**Directive**
Pictures in the data below are not part of the copy; transcribe everything else exactly.

**Recorded information**
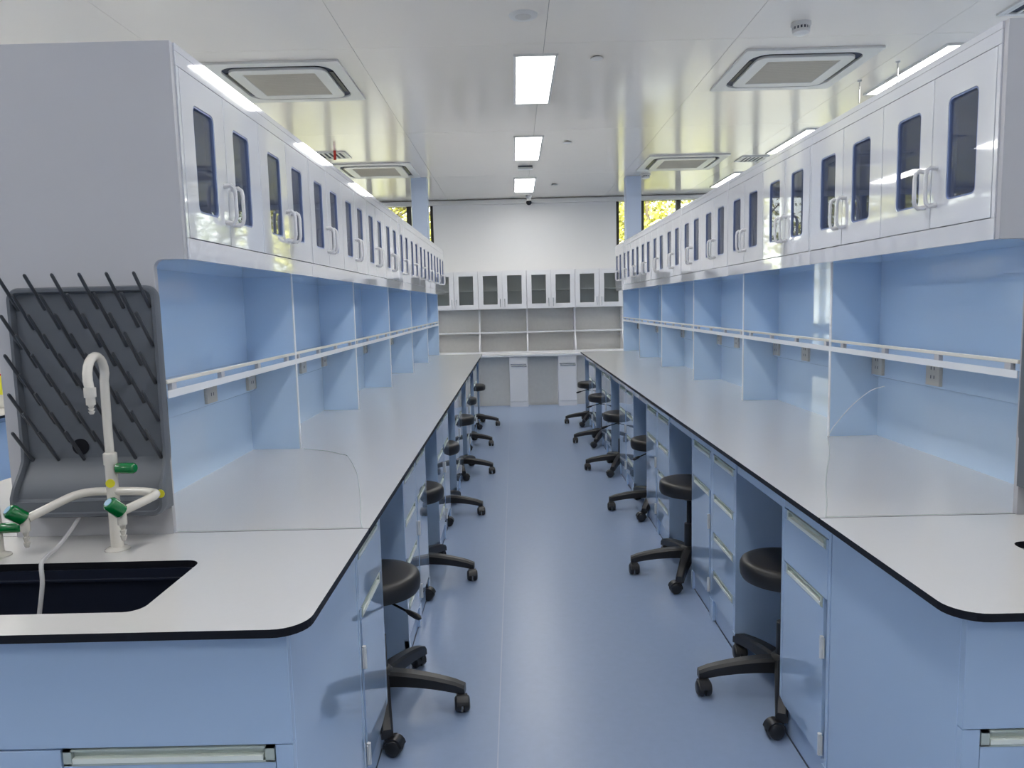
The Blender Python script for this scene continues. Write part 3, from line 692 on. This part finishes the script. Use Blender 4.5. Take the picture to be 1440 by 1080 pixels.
# ------------------------------------------------------------------ protective film left on the worktops
for s in (-1, 1):
    e = [(.634, 1.953), (.66, 2.05), (.70, 2.25), (.74, 2.42), (.79, 2.62), (.84, 2.78), (.90, 2.95), (1.0, 3.05), (1.13, 3.125)] if s < 0 else \
        [(.634, 1.953), (.70, 2.1), (.78, 2.3), (.86, 2.48), (.93, 2.63), (1.0, 2.78), (1.07, 2.95), (1.13, 3.12)]
    fm = tag(empty('protective_film', (0, 0, ZT)), 'sheet of clear protective film lying on the near part of the %s worktop' % SIDE[s], 'film', 'protective films')
    MB().prism([(s * a, b) for a, b in e] + [(s * 1.335, 3.125), (s * 1.335, 1.965), (s * 1.0, 1.953)], 2, .0002, .0006, 'film').build('sheet', fm, smooth=False)
    MB().tube([(s * a, b, .0012) for a, b in e], .0011, 'alu', 6).tube([(s * .634, 1.953, .0012), (s * 1.14, 1.953, .0012)], .0008, 'alu', 6).build('edge_bead', fm)
    if s > 0:
        MB().tube(smoothp([(1.128, 3.10, .002), (1.125, 3.05, .05), (1.115, 2.95, .11), (1.10, 2.86, .155), (1.10, 2.785, .20), (1.10, 2.68, .252), (1.10, 2.58, .28)]), .0014, 'edge', 6).build('curled_edge', fm)

# ------------------------------------------------------------------ neighbouring island at the left with a white instrument
nb = tag(empty('neighbour_bench', (-4.1, 0, 0)), 'blue bench with pale black-edged top in the next aisle, beyond the left edge', 'bench')
MB().box(-.74, .74, 1.35, 9.1, ZT - TH, ZT, 'top').build('worktop', nb)
MB().box(-.742, .742, 1.348, 9.102, ZT - TH, ZT - .001, 'black').build('edge_band', nb)
MB().box(-.69, .69, 1.4, 9.05, .1, ZT - TH - .001, 'blue').box(-.66, .66, 1.42, 9.0, 0, .1, 'kick').build('carcass', nb)
for k in range(18): MB().box(.69, .708, 1.42 + k * .42, 1.825 + k * .42, .11, .8, 'blue').build('door', nb)
ins = tag(empty('instrument', (-3.75, 5.1, ZT)), 'tall white instrument with rounded top and yellow label at the left photo edge', 'instrument')
MB().prism([(a, b) for a, b in rrect(-.32, .32, .0, .93, .05, 6)], 1, -.3, .3, 'cream').build('housing', ins, bevel=.01)
MB().box(-.1, .29, -.304, -.3, .09, .215, 'yellow').box(-.1, .29, -.305, -.3, .215, .228, 'red').build('yellow_label', ins)
MB().box(-.25, .2, -.306, -.3, .6, .8, 'gap').build('screen', ins)

# ------------------------------------------------------------------ outdoors
struct(MB().box(-30, 30, YW + .2, 45, -.6, -.1, 'grass').build('ground'))
rnd = random.Random(7)
def tree(x, y, h, cr, leaf, label, group='trees outside the far windows'):
    r = tag(empty('tree', (x, y, -.1)), label, 'tree', group)
    m = MB(); lean = rnd.uniform(-.3, .3)
    m.tube([(0, 0, 0), (lean * .3, 0, h * .4), (lean, 0, h * .95)], [.13, .09, .03], 'bark', 8)
    for i in range(9):
        a = rnd.uniform(0, 6.28); z0 = h * rnd.uniform(.3, .75); L2 = cr * rnd.uniform(.6, .95)
        m.tube([(lean * z0 / h, 0, z0), (L2 * .5 * math.cos(a), L2 * .5 * math.sin(a), z0 + L2 * .35), (L2 * math.cos(a), L2 * math.sin(a), z0 + L2 * .6)], [.04, .025, .01], 'bark', 5)
    m.build('trunk', r)
    vs = []; fs = []
    cl = [(rnd.gauss(0, cr * .45), rnd.gauss(0, cr * .35), h * .62 + rnd.gauss(0, h * .22), rnd.uniform(.35, .75)) for _ in range(34)]
    for _ in range(4300):
        c = rnd.choice(cl); v = Vector((rnd.gauss(0, 1), rnd.gauss(0, 1), rnd.gauss(0, 1))); v = v.normalized() * c[3] * rnd.random() ** .4
        p = Vector((c[0], c[1], max(.4, c[2]))) + v; nrm = Vector((rnd.gauss(0, 1), rnd.gauss(0, 1), rnd.gauss(.6, 1))).normalized()
        u = nrm.orthogonal().normalized(); w2 = nrm.cross(u); L3 = rnd.uniform(.04, .08); W3 = L3 * .5; o = len(vs)
        vs += [p - u * L3, p - w2 * W3, p + u * L3, p + w2 * W3]; fs.append((o, o + 1, o + 2, o + 3))
    me = bpy.data.meshes.new('foliage'); me.from_pydata(vs, [], fs); me.materials.append(M[leaf])
    o = bpy.data.objects.new('foliage', me); C.objects.link(o); o.parent = r; o['kind'] = 'stuff'
TR = [(-6.5, 15.5, 4.6, 1.5, 'leafb'), (-4.4, 14.3, 4.2, 1.3, 'leafa'), (-2.6, 15.6, 4.8, 1.5, 'leafa'), (-1.0, 17.5, 5.0, 1.6, 'leafb'),
      (1.4, 17.2, 5.0, 1.5, 'leafb'), (2.5, 14.6, 4.0, .95, 'leafa'), (4.9, 17.5, 4.9, 1.6, 'leafb'), (6.9, 15.2, 4.4, 1.4, 'leafa'), (9.2, 18.5, 5.4, 1.7, 'leafb')]
for k, (x, y, h, cr, lf) in enumerate(TR):
    side = 'left' if x < 0 else 'right'; kk = [q for q in TR if (q[0] < 0) == (x < 0)]; i = kk.index((x, y, h, cr, lf))
    tree(x, y, h, cr, lf, '%s tree outside the %s far window, %s from the left' % ('yellow-green' if lf == 'leafa' else 'mid-green', side, ORD[i]))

**Answer to this exercise**
The Blender Python script for this scene continues. Write part 3, from line 692 on. This part finishes the script. Use Blender 4.5. Take the picture to be 1440 by 1080 pixels.
# ------------------------------------------------------------------ protective film left on the worktops
for s in (-1, 1):
    e = [(.634, 1.953), (.66, 2.05), (.70, 2.25), (.74, 2.42), (.79, 2.62), (.84, 2.78), (.90, 2.95), (1.0, 3.05), (1.13, 3.125)] if s < 0 else \
        [(.634, 1.953), (.70, 2.1), (.78, 2.3), (.86, 2.48), (.93, 2.63), (1.0, 2.78), (1.07, 2.95), (1.13, 3.12)]
    fm = tag(empty('protective_film', (0, 0, ZT)), 'sheet of clear protective film lying on the near part of the %s worktop' % SIDE[s], 'film', 'protective films')
    MB().prism([(s * a, b) for a, b in e] + [(s * 1.335, 3.125), (s * 1.335, 1.965), (s * 1.0, 1.953)], 2, .0002, .0006, 'film').build('sheet', fm, smooth=False)
    MB().tube([(s * a, b, .0012) for a, b in e], .0011, 'alu', 6).tube([(s * .634, 1.953, .0012), (s * 1.14, 1.953, .0012)], .0008, 'alu', 6).build('edge_bead', fm)
    if s > 0:
        MB().tube(smoothp([(1.128, 3.10, .002), (1.125, 3.05, .05), (1.115, 2.95, .11), (1.10, 2.86, .155), (1.10, 2.785, .20), (1.10, 2.68, .252), (1.10, 2.58, .28)]), .0014, 'edge', 6).build('curled_edge', fm)

# ------------------------------------------------------------------ neighbouring island at the left with a white instrument
nb = tag(empty('neighbour_bench', (-4.1, 0, 0)), 'blue bench with pale black-edged top in the next aisle, beyond the left edge', 'bench')
MB().box(-.74, .74, 1.35, 9.1, ZT - TH, ZT, 'top').build('worktop', nb)
MB().box(-.742, .742, 1.348, 9.102, ZT - TH, ZT - .001, 'black').build('edge_band', nb)
MB().box(-.69, .69, 1.4, 9.05, .1, ZT - TH - .001, 'blue').box(-.66, .66, 1.42, 9.0, 0, .1, 'kick').build('carcass', nb)
for k in range(18): MB().box(.69, .708, 1.42 + k * .42, 1.825 + k * .42, .11, .8, 'blue').build('door', nb)
ins = tag(empty('instrument', (-3.75, 5.1, ZT)), 'tall white instrument with rounded top and yellow label at the left photo edge', 'instrument')
MB().prism([(a, b) for a, b in rrect(-.32, .32, .0, .93, .05, 6)], 1, -.3, .3, 'cream').build('housing', ins, bevel=.01)
MB().box(-.1, .29, -.304, -.3, .09, .215, 'yellow').box(-.1, .29, -.305, -.3, .215, .228, 'red').build('yellow_label', ins)
MB().box(-.25, .2, -.306, -.3, .6, .8, 'gap').build('screen', ins)

# ------------------------------------------------------------------ outdoors
struct(MB().box(-30, 30, YW + .2, 45, -.6, -.1, 'grass').build('ground'))
rnd = random.Random(7)
def tree(x, y, h, cr, leaf, label, group='trees outside the far windows'):
    r = tag(empty('tree', (x, y, -.1)), label, 'tree', group)
    m = MB(); lean = rnd.uniform(-.3, .3)
    m.tube([(0, 0, 0), (lean * .3, 0, h * .4), (lean, 0, h * .95)], [.13, .09, .03], 'bark', 8)
    for i in range(9):
        a = rnd.uniform(0, 6.28); z0 = h * rnd.uniform(.3, .75); L2 = cr * rnd.uniform(.6, .95)
        m.tube([(lean * z0 / h, 0, z0), (L2 * .5 * math.cos(a), L2 * .5 * math.sin(a), z0 + L2 * .35), (L2 * math.cos(a), L2 * math.sin(a), z0 + L2 * .6)], [.04, .025, .01], 'bark', 5)
    m.build('trunk', r)
    vs = []; fs = []
    cl = [(rnd.gauss(0, cr * .45), rnd.gauss(0, cr * .35), h * .62 + rnd.gauss(0, h * .22), rnd.uniform(.35, .75)) for _ in range(34)]
    for _ in range(4300):
        c = rnd.choice(cl); v = Vector((rnd.gauss(0, 1), rnd.gauss(0, 1), rnd.gauss(0, 1))); v = v.normalized() * c[3] * rnd.random() ** .4
        p = Vector((c[0], c[1], max(.4, c[2]))) + v; nrm = Vector((rnd.gauss(0, 1), rnd.gauss(0, 1), rnd.gauss(.6, 1))).normalized()
        u = nrm.orthogonal().normalized(); w2 = nrm.cross(u); L3 = rnd.uniform(.04, .08); W3 = L3 * .5; o = len(vs)
        vs += [p - u * L3, p - w2 * W3, p + u * L3, p + w2 * W3]; fs.append((o, o + 1, o + 2, o + 3))
    me = bpy.data.meshes.new('foliage'); me.from_pydata(vs, [], fs); me.materials.append(M[leaf])
    o = bpy.data.objects.new('foliage', me); C.objects.link(o); o.parent = r; o['kind'] = 'stuff'
TR = [(-6.5, 15.5, 4.6, 1.5, 'leafb'), (-4.4, 14.3, 4.2, 1.3, 'leafa'), (-2.6, 15.6, 4.8, 1.5, 'leafa'), (-1.0, 17.5, 5.0, 1.6, 'leafb'),
      (1.4, 17.2, 5.0, 1.5, 'leafb'), (2.5, 14.6, 4.0, .95, 'leafa'), (4.9, 17.5, 4.9, 1.6, 'leafb'), (6.9, 15.2, 4.4, 1.4, 'leafa'), (9.2, 18.5, 5.4, 1.7, 'leafb')]
for k, (x, y, h, cr, lf) in enumerate(TR):
    side = 'left' if x < 0 else 'right'; kk = [q for q in TR if (q[0] < 0) == (x < 0)]; i = kk.index((x, y, h, cr, lf))
    tree(x, y, h, cr, lf, '%s tree outside the %s far window, %s from the left' % ('yellow-green' if lf == 'leafa' else 'mid-green', side, ORD[i]))